2º como falar sobre desconforto quando o que te causa desconforto sequer é percebido pela outra pessoa como algo que pode causar tal reação?
Como saber se cavar espaço para expressar o desconforto que você sentiu de fato vai ser saudável para aquela relação, em particular para uma relação em que não parece ter espaço para abordar o que é saudável ou não naquela relação?
Outro exemplo que de uma vivência menos recente que pesa mais para que eu tema causar desconforto mais do que eu deveria:
Em 2021, como um dos efeitos de estar lendo os livros da Brené Brown, eu me guiei pela coragem, e fui cega, compartilhar com uma pessoa que eu confiava uma frustração que eu tive, a frustração não havia sido provocada por esta pessoa, mas esta pessoa tinha ligação com a situação a partir da qual eu havia me frustrado.
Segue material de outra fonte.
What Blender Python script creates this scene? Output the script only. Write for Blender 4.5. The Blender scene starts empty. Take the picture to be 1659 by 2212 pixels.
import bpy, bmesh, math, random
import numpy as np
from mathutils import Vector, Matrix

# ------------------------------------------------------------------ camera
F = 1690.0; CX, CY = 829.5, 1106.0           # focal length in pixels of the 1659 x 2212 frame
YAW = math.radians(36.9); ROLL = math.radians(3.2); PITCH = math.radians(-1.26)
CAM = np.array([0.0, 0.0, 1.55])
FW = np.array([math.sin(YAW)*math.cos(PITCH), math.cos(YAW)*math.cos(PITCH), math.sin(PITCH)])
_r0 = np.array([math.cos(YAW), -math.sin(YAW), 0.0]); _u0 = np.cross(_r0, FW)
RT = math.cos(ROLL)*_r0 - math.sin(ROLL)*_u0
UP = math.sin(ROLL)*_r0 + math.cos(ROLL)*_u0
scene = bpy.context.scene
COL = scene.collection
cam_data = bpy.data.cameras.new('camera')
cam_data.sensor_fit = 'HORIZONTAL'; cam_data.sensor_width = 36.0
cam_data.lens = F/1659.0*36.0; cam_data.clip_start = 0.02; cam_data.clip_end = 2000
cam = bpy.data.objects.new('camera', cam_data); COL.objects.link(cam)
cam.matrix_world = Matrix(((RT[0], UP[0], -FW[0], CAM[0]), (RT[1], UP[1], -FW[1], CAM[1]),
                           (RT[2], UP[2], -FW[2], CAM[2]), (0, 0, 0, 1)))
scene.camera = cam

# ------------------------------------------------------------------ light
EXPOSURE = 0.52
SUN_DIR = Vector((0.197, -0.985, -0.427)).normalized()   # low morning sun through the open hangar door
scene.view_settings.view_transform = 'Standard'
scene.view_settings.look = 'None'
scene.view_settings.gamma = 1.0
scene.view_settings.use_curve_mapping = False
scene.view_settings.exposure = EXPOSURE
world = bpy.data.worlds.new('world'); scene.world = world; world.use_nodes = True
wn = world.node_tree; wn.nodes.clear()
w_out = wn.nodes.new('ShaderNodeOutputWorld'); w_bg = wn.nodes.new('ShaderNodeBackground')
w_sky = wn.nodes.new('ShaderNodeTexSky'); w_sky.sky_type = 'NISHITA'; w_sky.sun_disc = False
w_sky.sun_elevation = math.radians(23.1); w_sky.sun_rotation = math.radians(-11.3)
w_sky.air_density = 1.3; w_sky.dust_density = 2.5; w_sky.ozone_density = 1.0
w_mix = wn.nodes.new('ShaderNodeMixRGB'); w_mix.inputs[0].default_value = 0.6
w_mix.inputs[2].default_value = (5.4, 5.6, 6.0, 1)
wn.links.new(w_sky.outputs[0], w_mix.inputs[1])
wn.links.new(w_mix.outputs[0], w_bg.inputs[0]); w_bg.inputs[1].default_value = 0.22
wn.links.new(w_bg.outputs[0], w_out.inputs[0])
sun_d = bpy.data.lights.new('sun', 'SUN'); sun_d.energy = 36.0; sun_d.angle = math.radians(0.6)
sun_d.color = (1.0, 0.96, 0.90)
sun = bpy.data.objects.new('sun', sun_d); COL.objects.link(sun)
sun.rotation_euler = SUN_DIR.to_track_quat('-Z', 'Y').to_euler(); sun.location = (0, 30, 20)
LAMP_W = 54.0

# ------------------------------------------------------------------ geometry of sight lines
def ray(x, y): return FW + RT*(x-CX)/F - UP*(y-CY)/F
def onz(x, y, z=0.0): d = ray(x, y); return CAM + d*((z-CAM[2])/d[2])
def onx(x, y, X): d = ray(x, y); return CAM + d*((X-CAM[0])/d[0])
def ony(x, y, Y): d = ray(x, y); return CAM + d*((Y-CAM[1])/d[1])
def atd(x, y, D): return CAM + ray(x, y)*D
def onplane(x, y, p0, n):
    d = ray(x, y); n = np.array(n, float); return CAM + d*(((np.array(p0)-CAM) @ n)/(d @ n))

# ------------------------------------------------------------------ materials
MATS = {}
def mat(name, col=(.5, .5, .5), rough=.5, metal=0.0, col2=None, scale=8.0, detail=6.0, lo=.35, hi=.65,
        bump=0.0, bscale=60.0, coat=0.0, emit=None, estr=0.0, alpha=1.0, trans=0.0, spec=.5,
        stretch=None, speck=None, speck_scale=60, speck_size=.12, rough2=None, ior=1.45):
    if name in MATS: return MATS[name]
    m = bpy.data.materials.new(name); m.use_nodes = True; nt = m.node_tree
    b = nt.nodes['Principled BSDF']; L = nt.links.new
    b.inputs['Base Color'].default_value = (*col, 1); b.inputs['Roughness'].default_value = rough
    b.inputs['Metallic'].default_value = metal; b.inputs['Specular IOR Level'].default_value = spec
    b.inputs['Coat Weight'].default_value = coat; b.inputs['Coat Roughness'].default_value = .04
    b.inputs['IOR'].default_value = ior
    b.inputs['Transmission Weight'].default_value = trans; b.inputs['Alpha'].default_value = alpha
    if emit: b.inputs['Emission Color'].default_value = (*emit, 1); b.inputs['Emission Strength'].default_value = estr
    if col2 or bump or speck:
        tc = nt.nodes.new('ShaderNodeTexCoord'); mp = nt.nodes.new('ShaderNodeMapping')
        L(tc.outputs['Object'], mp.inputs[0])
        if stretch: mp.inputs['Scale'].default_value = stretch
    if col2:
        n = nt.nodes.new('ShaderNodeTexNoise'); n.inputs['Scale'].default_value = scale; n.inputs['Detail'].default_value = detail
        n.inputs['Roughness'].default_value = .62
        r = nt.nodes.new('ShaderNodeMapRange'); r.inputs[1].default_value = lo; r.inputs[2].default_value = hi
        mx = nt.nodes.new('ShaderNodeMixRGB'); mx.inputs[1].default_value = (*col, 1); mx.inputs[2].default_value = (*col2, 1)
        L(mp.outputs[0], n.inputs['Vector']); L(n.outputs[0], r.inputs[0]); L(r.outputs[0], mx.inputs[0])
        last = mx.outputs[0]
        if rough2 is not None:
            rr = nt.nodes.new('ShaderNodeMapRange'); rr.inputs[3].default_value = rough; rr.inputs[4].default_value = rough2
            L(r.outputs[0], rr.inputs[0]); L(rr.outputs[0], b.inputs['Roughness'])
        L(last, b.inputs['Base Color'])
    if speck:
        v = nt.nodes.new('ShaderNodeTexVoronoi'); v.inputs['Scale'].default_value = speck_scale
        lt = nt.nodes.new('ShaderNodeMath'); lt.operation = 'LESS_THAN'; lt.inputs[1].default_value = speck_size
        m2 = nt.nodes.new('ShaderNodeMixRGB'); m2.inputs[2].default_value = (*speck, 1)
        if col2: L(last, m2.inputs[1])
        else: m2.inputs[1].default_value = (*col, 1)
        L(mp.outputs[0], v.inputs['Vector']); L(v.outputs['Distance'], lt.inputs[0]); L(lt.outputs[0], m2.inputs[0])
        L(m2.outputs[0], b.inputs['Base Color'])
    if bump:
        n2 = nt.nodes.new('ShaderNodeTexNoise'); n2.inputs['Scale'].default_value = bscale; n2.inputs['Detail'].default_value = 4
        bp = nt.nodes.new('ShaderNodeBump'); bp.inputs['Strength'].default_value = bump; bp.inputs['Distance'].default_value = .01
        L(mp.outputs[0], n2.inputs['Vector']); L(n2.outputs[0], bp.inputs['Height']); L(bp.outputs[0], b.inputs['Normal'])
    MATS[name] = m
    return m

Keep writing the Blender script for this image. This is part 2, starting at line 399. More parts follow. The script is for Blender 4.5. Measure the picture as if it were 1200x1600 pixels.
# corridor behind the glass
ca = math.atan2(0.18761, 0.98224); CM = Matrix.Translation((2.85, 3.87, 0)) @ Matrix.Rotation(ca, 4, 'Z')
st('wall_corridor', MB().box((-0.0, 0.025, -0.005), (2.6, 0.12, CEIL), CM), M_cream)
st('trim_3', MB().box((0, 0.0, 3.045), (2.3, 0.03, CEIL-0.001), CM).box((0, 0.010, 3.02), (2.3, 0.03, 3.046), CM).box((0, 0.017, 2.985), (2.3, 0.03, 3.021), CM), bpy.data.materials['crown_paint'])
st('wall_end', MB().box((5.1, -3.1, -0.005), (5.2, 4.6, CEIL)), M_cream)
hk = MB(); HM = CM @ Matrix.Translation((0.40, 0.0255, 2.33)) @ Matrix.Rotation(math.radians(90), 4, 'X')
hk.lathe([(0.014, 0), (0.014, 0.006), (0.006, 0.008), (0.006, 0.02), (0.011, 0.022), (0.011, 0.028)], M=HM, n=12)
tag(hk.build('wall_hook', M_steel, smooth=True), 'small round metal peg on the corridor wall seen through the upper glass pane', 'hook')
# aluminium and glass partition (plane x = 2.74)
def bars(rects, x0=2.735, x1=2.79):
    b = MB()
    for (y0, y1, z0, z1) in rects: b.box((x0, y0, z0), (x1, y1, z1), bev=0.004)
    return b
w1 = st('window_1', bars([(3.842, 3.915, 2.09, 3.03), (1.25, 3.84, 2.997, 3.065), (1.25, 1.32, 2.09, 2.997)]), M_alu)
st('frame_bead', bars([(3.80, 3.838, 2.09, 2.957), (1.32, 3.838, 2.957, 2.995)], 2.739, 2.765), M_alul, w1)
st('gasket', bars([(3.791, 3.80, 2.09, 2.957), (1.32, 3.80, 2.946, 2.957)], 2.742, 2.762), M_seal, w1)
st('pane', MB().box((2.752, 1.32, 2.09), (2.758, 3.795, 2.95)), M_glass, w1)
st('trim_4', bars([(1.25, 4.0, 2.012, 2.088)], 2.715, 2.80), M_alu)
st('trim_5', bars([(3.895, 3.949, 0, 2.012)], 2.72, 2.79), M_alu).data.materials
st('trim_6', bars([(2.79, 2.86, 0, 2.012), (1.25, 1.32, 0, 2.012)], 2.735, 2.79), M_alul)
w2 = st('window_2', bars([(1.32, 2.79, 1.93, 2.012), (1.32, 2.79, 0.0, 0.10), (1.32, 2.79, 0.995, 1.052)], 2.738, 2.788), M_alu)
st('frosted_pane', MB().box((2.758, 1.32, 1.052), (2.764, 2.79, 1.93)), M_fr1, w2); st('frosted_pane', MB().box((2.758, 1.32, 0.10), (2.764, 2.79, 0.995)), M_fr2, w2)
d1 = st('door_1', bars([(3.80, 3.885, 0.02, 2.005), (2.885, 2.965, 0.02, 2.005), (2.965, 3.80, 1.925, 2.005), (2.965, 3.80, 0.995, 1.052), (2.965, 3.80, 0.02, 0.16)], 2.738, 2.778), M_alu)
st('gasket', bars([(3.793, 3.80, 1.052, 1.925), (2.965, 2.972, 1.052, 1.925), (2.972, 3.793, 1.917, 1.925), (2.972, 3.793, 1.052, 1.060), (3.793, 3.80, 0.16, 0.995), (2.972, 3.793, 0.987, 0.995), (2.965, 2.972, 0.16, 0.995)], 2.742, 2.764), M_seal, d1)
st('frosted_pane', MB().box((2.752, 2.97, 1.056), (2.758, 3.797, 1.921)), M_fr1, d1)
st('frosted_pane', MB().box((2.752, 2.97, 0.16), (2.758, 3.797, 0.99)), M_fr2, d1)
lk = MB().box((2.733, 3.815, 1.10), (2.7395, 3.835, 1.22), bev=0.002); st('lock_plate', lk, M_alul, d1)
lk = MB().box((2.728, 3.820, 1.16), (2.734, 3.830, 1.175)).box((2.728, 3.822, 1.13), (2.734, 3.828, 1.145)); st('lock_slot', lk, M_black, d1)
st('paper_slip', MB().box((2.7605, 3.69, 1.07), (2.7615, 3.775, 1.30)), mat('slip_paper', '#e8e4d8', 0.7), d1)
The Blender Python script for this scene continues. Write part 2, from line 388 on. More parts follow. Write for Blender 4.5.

Eu achei que eu poderia ser sincera, que encontraria compreensão para o que eu senti, para a minha frustração, e o que aconteceu foi que eu acabei frustrando a pessoa a quem eu procurei confiar. Não diria que frustrar essa pessoa foi o problema, pois acredito que é possível construir relações saudáveis e que parte da dinâmica saudável é que as pessoas se frustrem e possam acolher a cada uma e cada uma de suas frustrações.
O problema foi que a minha cegueira não era apenas acreditar que eu deveria me guiar pela coragem e que era cabível causar desconforto falando sobre o que me causou desconforto. Minha cegueira era muito mais profunda, pois eu achava que a relação que eu tinha com esta pessoa estava saudável, e que poderia sustentar momentos desconfortáveis. Aquela relação não estava saudável, e nem eu nem a pessoa a quem eu frustrei buscou investir para que ela pudesse se sustentar em qualquer medida saudável após aquela troca de frustrações.
Parece dependendo do dia uma missão impossível, e aí eu lembro que se eu me cuidar, me acolher e me concentrar na minha respiração eu vou conseguir voltar a ver por uma perspectiva mais positiva e acolhedora.
Estava inclusive me convencendo mais uma vez que o melhor era eu nem escrever sobre isso ou derivações disso que eu descartei, ou até mesmo vir aqui escrever a newsletter esta semana. Me sentindo derrotada e que eu só conseguiria desagradar mais escrevendo sobre por aqui. Além de ser uma luta com a minha sabotadora, impostora, também era uma luta com a minha tendência a priorizar não desagradar as pessoas. Parte da minha luta sistemática, que tem dias que eu perco e dias que eu ganho, na busca por me acolher mais do que me congelar.
E parte dessa luta foi o que me levou a buscar a aprender com a Brené sobre reconhecer os meus ressentimentos e não me deixar guiar por eles, o que não significa que eu tenha aprendido a acumular eles menos ou deixar de acumular eles como seria mais saudável. Mas foi e tem sido revolucionário aprender a identificar os ressentimentos acumulados, renovados ou novos, e buscar me responsabilizar por eles para evitar quando possível que os meus ressentimentos me guiem ou transbordem na minha troca com as outras pessoas cegamente.